If enough scientists study a phenomenon, some will find statistically significant results by chance, and these are the experiments submitted for publication. Additionally, papers showing positive results may be more appealing to editors. This problem is known as ‘positive results bias,’ a type of publication bias. To combat this, some editors now call for the submission of ‘negative’ scientific findings, where ‘nothing happened.’

Survivorship bias can raise truth-in-advertising problems when the success rate advertised for a product or service is measured with respect to a population whose makeup differs from that of the target audience whom the company offering that product or service targets with advertising claiming that success rate.

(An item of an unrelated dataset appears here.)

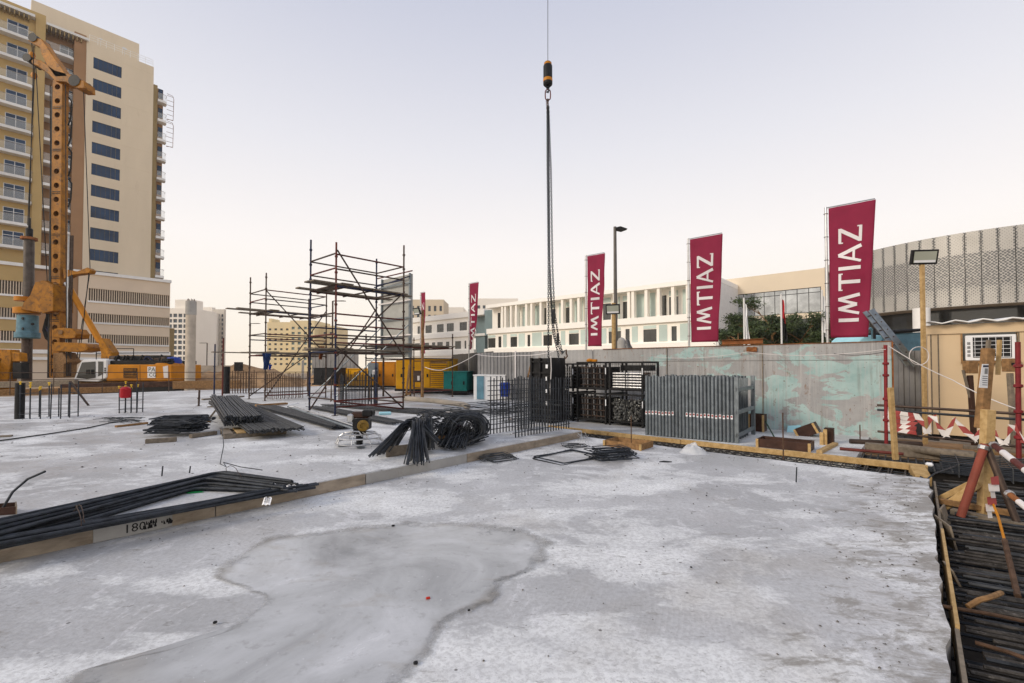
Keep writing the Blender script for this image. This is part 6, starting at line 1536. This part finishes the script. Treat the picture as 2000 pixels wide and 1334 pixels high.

These problems become especially significant when the advertisement either fails to disclose the existence of relevant differences between the two populations or describes them in insufficient detail; these differences result from the company’s deliberate ‘pre-screening’ of prospective customers to ensure that only customers with traits increasing their likelihood of success are allowed to purchase the product or service (especially when the company’s selection procedures or evaluation standards are kept secret); and the company offering the product or service charges a fee for the privilege of attempting to become a customer (especially if is non-refundable or not disclosed in the advertisement).

For example, the advertisements of online dating service eHarmony.com pass this test because they fail the first two prongs but not the third: They claim a success rate significantly higher than that of competing services while generally not disclosing that the rate is calculated with respect to a viewership subset who possess traits that increase their likelihood of finding and maintaining relationships and lack traits that pose obstacles to their doing so, and the company deliberately selects for these traits by administering a lengthy pre-screening process designed to reject prospective customers who lack the former traits or possess the latter ones. However, the company doesn’t charge a fee for administration of its pre-screening test, with the effect that its prospective customers face no ‘downside risk’ other than losing the time and expending the effort involved in completing the pre-screening process.